His Hindi is atrocious and this is a family failing. No one who lived through the Emergency as an adult will ever forget the brutishness of Indira Gandhi’s Hindi demagoguery. She spoke in declaratory periods with simplified sentence endings: humein karna hai, dekhna hai, dikhana hai, etc. Her son, Rajiv, Rahul’s father, had a less hectoring speech-making manner, but he spoke Hindi like a charter member of India’s anglophone babalog. Once, trying to affect a vernacular robustness that didn’t come naturally to him, he said “nani yaad dila denge” in the course of a speech, and instead of sounding formidable, merely managed to sound absurd. Rahul Gandhi speaking Hindi sounds like a spoken version of Google Translate. Amongst the younger parliamentarians, you only have to hear Jayant Chaudhary or Sachin Pilot speaking in Hindi to realize how hamstrung Rahul Gandhi is in India’s principal vernacular.
He doesn’t help his party’s cause by routinely invoking the sacrifices made by his family for the national cause. By forcing the expansive history of the Congress into the strait-jacket of the Nehru-Gandhi family tree, he gives away large chunks of the Congress’s political legacy to any party that might be interested. Thus, Modi and the Bharatiya Janata Party have managed, with some success, to appropriate Vallabhbhai Patel and even Subhash Bose, while the Congress, which has a much larger claim to both, is too busy shoring up the dynasty to worry about others stealing its heroes.
Even Kejriwal, whose speeches are generally innocent of history, invokes Lal Bahadur Shastri’s resignation as railway minister after an accident to demonstrate that his resignation from the chief ministership of Delhi was an act of integrity not political cowardice. One of the many frailties of the modern Congress is that the Dauphin’s understanding of its history is as impoverished as his Hindi.
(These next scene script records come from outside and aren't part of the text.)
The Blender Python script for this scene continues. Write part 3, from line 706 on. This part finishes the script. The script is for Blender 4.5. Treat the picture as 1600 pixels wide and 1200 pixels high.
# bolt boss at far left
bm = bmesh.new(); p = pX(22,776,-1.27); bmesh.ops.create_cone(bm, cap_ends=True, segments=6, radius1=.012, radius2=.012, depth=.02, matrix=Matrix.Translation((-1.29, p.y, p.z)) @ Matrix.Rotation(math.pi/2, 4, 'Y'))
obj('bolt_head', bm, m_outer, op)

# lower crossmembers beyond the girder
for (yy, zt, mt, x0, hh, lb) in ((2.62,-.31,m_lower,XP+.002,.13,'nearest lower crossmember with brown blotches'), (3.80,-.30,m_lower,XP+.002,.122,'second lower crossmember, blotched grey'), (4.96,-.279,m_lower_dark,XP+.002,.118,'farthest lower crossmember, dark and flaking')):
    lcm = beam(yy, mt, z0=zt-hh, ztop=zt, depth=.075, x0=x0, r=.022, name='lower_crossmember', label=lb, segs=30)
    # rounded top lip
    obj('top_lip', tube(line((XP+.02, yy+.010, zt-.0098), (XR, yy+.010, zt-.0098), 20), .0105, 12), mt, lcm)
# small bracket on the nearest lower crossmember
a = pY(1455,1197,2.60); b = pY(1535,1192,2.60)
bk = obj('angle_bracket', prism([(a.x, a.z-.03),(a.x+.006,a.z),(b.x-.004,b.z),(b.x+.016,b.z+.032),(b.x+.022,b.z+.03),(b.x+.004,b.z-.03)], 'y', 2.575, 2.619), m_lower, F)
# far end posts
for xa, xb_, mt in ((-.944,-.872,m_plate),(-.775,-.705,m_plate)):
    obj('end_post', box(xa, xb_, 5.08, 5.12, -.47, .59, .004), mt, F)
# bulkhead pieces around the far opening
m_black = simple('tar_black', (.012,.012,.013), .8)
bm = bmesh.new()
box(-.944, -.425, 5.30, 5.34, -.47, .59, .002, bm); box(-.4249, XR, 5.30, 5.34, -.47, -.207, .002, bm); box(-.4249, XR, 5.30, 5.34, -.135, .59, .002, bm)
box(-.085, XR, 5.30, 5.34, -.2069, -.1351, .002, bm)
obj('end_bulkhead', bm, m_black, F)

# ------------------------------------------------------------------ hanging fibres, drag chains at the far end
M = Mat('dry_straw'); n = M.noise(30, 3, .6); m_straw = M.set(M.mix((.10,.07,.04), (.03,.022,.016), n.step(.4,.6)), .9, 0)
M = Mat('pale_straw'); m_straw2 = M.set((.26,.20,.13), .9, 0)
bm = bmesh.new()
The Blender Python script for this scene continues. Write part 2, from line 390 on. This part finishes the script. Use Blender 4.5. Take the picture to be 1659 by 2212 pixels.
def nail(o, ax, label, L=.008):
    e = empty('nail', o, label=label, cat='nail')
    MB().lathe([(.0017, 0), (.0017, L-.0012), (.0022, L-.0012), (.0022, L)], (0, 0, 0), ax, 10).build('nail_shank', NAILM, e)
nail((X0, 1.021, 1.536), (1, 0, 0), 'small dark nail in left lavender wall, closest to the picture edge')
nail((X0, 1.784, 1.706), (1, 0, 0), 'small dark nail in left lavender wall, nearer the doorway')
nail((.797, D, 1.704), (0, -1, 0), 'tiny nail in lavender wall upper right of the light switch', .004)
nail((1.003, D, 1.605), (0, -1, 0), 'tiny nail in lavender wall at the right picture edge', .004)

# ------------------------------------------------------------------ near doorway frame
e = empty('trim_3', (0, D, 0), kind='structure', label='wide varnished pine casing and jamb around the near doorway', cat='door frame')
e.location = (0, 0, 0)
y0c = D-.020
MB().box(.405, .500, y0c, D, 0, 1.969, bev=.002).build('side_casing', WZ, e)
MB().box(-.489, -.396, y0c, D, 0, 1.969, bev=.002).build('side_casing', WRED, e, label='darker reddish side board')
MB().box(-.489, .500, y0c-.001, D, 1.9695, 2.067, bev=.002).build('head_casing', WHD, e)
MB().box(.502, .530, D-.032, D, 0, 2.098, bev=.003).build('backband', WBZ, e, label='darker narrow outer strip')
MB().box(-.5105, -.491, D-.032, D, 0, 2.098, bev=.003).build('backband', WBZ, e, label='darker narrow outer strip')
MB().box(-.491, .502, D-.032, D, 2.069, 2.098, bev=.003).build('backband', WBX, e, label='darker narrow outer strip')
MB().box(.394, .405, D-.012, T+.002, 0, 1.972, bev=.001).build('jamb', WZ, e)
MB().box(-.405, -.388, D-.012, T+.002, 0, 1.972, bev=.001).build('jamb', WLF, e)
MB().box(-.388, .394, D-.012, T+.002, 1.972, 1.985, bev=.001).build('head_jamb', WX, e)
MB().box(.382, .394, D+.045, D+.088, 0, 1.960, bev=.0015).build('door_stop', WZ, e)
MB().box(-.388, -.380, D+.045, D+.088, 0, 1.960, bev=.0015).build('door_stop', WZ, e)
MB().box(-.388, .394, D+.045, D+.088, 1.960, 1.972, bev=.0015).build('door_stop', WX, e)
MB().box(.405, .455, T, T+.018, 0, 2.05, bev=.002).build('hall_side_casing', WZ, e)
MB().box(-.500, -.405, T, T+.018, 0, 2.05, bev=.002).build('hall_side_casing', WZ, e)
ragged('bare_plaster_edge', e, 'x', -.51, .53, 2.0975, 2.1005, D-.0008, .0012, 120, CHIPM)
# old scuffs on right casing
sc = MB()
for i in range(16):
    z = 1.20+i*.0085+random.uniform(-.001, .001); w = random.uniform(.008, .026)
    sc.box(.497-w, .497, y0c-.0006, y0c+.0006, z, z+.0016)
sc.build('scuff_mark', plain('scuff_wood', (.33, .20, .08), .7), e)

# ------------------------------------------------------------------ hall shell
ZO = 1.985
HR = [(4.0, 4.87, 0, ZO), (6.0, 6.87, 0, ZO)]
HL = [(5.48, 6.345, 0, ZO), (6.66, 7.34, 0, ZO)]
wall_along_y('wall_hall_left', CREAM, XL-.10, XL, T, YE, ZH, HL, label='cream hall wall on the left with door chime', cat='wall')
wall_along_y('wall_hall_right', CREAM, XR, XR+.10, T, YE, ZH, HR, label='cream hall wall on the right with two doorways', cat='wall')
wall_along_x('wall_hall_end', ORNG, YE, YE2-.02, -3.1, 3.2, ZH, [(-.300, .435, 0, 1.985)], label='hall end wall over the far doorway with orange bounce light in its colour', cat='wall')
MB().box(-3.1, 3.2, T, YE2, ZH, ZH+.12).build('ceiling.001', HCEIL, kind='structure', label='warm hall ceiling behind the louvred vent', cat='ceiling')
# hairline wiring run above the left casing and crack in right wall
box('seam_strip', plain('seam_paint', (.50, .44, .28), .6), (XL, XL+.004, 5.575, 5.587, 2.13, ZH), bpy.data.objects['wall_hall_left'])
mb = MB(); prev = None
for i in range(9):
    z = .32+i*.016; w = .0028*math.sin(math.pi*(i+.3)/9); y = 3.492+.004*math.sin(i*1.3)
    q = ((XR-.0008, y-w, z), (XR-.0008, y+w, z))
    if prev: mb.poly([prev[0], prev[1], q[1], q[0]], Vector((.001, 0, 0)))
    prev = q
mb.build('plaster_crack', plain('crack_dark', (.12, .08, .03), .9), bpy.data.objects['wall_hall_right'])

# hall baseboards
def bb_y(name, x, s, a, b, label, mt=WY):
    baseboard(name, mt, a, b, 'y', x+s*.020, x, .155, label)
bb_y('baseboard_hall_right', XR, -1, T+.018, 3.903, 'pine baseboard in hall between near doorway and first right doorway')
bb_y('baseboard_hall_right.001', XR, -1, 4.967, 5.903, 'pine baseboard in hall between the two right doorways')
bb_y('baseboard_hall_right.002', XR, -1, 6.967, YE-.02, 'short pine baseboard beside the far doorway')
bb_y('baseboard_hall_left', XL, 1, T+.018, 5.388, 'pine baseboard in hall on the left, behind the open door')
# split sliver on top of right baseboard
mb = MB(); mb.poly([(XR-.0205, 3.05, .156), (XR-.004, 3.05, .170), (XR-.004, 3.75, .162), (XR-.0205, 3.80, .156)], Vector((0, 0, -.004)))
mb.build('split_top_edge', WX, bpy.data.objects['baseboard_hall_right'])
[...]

Modi’s speeches are an interesting mixture of self-congratulation, mockery and dogwhistling. So, typically, there is an extended riff on Gujarat’s achievements in infrastructure and business development and potshots at the Congress for its corruption, its responsibility for India’s economic slow-down, its failure to contain terrorism and insurgency, and its obsession with his, Modi’s, doings. The last is a neat way of referring to himself in the third person in his own speech; it also reminds his listeners that he is setting the political agenda of this election, with the Congress reduced to reacting to his charismatic presence.
The dogwhistling isn’t particularly oblique or subtle. There has been a concerted attempt to argue that Modi has run his campaign on a governance-and-growth agenda, shelving the communal divisiveness that has defined him and his party in the past. This is more than a little disingenuous, given that Modi declared in Assam that India had a duty to provide refuge for Hindu migrants from other countries, especially Bangladesh. He followed this up by saying that a national government headed by him would expel migrants who had been shipped in by politicians hoping to play ‘vote-bank’ politics, who were (it went without saying) Muslims. Also, his decision to stand for election from Benaras feeds directly into his image as the Hindu lohpurush.
There’s a reason Kejriwal has managed to make the running in the lead up to the election despite Modi’s status as the overwhelming favourite: he is the only candidate who seems to welcome questions from the general public. Rahul can’t answer questions and Modi doesn’t want to. Kejriwal, on the other hand, thrives on interrogation. He’s forever answering questions put to him by inquisitorial anchors or studio audiences or well-fed businessmen in suits. His answers don’t satisfy everyone but he doesn’t duck questions, which is more than you can say of Modi who has made a political career out of getting huffy about the Gujarat pogrom. But when this election is done, it isn’t Kejriwal’s answers that I’ll remember; it will be his great rhetorical question: “(Arrey-O-Samba) kuain kiske hai (ré)?”